List of Famous people who died in 1986
Dick Sudirman
Dick Sudirman was a former Indonesian badminton player.
Georges Besse
Georges Besse was a French businessman who led several large state-controlled French companies during his lifetime. He was assassinated outside his Paris home by the terrorist group Action directe. At the time of his death he was the CEO of French car manufacturer Renault.
Stephen B. Small
Stephen B. Small (1947–1987) was a prominent businessman in Kankakee, Illinois. In 1987, he was kidnapped and held for ransom by Danny Edwards and Nancy Rish. The conditions of his confinement caused him to die of asphyxiation. As a result, Edwards was given the death penalty and Rish was sentenced to life in prison without parole.
Viktor Kibenok
Viktor Nikolaevich Kibenok was a Chernobyl firefighter who was posthumously awarded the title Hero of the Soviet Union after he died of radiation sickness.
Scatman Crothers
Benjamin Sherman Crothers, known professionally as Scatman Crothers, was an American actor and musician. He played Louie the Garbage Man on the TV show Chico and the Man and Dick Hallorann in Stanley Kubrick's The Shining (1980). He was also a prolific voice-over actor who provided the voices of Meadowlark Lemon in the Harlem Globetrotters animated TV series, Jazz the Autobot in The Transformers and The Transformers: The Movie (1986), the title character in Hong Kong Phooey, and Scat Cat in the animated film The Aristocats (1970).
Álvaro Fayad
Álvaro Fayad Delgado "The Turk" was a Colombian guerrilla, co-founder and leader of the 19th of April movement (M-19), founded in 1970.
Kamaruzaman Sjam
Kamaruzaman Sjam, also known as Kamarusaman bin Achmad Mubaidah and Sjam, was a key member of the Communist Party of Indonesia who was executed for his part in the 1965 coup attempt known as the 30 September Movement.
Enrique Tierno Galván
Enrique Tierno Galván was a Spanish politician, professor, lawyer and essayist, best known for being the Mayor of Madrid from 1979 to 1986, at the beginning of the new period of Spanish democracy.
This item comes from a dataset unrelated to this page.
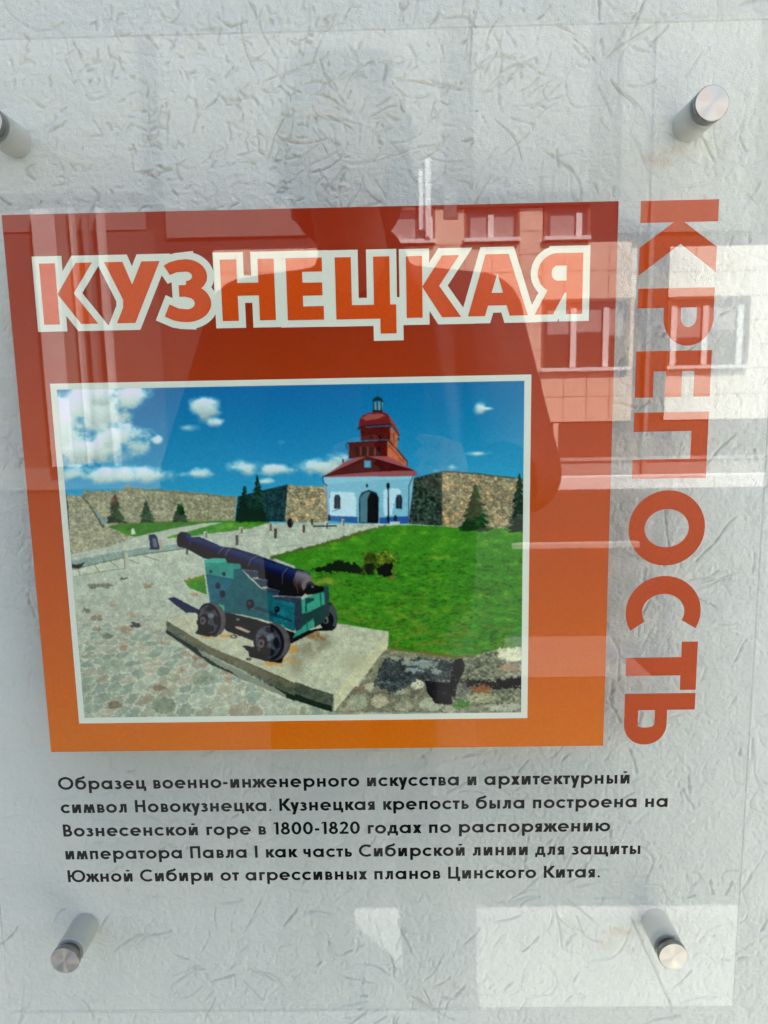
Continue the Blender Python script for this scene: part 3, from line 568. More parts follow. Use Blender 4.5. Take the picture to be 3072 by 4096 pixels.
    if ch == 'ч': g += [V_(.50 - w, 0, X, w)] + [V_(0, X * .62, X, w), H_(.19, .50, X * .34, w)] + A_(.20, X * .34 + .2, .20, .2, 180, 270, w); return g, .50, .07, S
    if ch == 'ь': g.append(V_(0, 0, X, w)); g += bowl(0, .48, 0, X * .60, w * .95); return g, .48, S, RD
    if ch == 'ы': g.append(V_(0, 0, X, w)); g += bowl(0, .46, 0, X * .60, w * .95); g.append(V_(.52, 0, X, w)); return g, .52 + w, S, S
    if ch == 'ю': r = X / 2 + .012; g += [V_(0, 0, X, w), H_(0, .30, X / 2 - w / 2, w)] + A_(.22 + r, X / 2, r, r, 0, 360, w); return g, .22 + 2 * r, S, RD
    if ch == 'я': g += [V_(.48 - w, 0, X, w), D_(0, 0, .17, X * .45, w * 1.3)] + bowl_l(.48, .02, X * .40, X, w * .9); return g, .48, .03, S
    if ch == 'О': g += A_(.52, .5, .52, .515, 0, 360, w); return g, 1.04, RD, RD
    if ch == 'С': g += A_(.52, .5, .52, .515, 48, 312, w); return g, .88, RD, .04
    if ch == 'Н': g += [V_(0, 0, 1, w), V_(.70 - w, 0, 1, w), H_(0, .70, .5 - w / 2 + .02, w)]; return g, .70, S, S
    if ch == 'К': g += [V_(0, 0, 1, w), D_(.13, .49, .49, 1, w * 1.4), D_(.52, 0, .12, .57, w * 1.42)]; return g, .72, S, 0
    if ch == 'В': g.append(V_(0, 0, 1, w)); g += bowl(0, .60, 0, .57, w) + bowl(0, .53, .57 - w, 1, w * .95); return g, .60, S, RD
    if ch == 'П': g += [V_(0, 0, 1, w), V_(.70 - w, 0, 1, w), H_(0, .70, 1 - w, w)]; return g, .70, S, S
    if ch == 'I': g += [V_(0, 0, 1, w)]; return g, w, S, S
    if ch == 'Ц': g += [V_(0, 0, 1, w), V_(.70 - w, 0, 1, w), H_(0, .82, 0, w), V_(.82 - w, -.2, .05, w)]; return g, .82, S, .03
    if ch == 'Ю': g += [V_(0, 0, 1, w), H_(0, .32, .5 - w / 2, w)] + A_(.25 + .48, .5, .48, .515, 0, 360, w); return g, 1.21, S, RD
    if ch == '1': g += [V_(.16, 0, 1, w), D_(.0, .86, .16, 1.0, .05), qd((0, .82), (.17, .90), (.17, 1.0), (.05, .97))]; return g, .16 + w, .06, .09
    if ch == '8': g += A_(.30, .735, .245, .275, 0, 360, w * .92) + A_(.30, .29, .30, .30, 0, 360, w * .95); return g, .60, RD, RD
    if ch == '0': g += A_(.325, .5, .325, .515, 0, 360, w); return g, .65, RD, RD
    if ch == '2': g += A_(.29, .725, .28, .285, -38, 172, w) + [H_(0, .58, 0, w), qd((0, .05), (.17, .05), (.545, .60), (.40, .66))]; return g, .58, RD, RD
    if ch == '-': g += [H_(0, .30, X * .42, w * .95)]; return g, .30, .07, .07
    if ch == '.': g += [[(.085 + .088 * math.cos(k * PI / 8), .085 + .088 * math.sin(k * PI / 8)) for k in range(16)]]; return g, .17, .07, .07
    return [], .2, .06, .06        # space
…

His time as Mayor of Madrid was marked by the development of Madrid both administratively and socially, and the cultural movement known as the Movida madrileña.
Richard Manuel
Richard George Manuel was a Canadian composer, singer, and multi-instrumentalist, best known as a pianist and lead singer of The Band. The five members existed from December 1961 as The Hawks, becoming The Band in 1967, effectively breaking up in 1976, then re-formed in 1983. Manuel was with them until his 1986 suicide, a few hours after The Band performed a show.
Robert Alda
Robert Alda was an American theatrical and film actor, a singer, and a dancer. He was the father of actors Alan and Antony Alda. Alda was featured in a number of Broadway productions, then moved to Italy during the early 1960s. He appeared in many European films over the next two decades, occasionally returning to the U.S. for film appearances such as The Girl Who Knew Too Much (1969).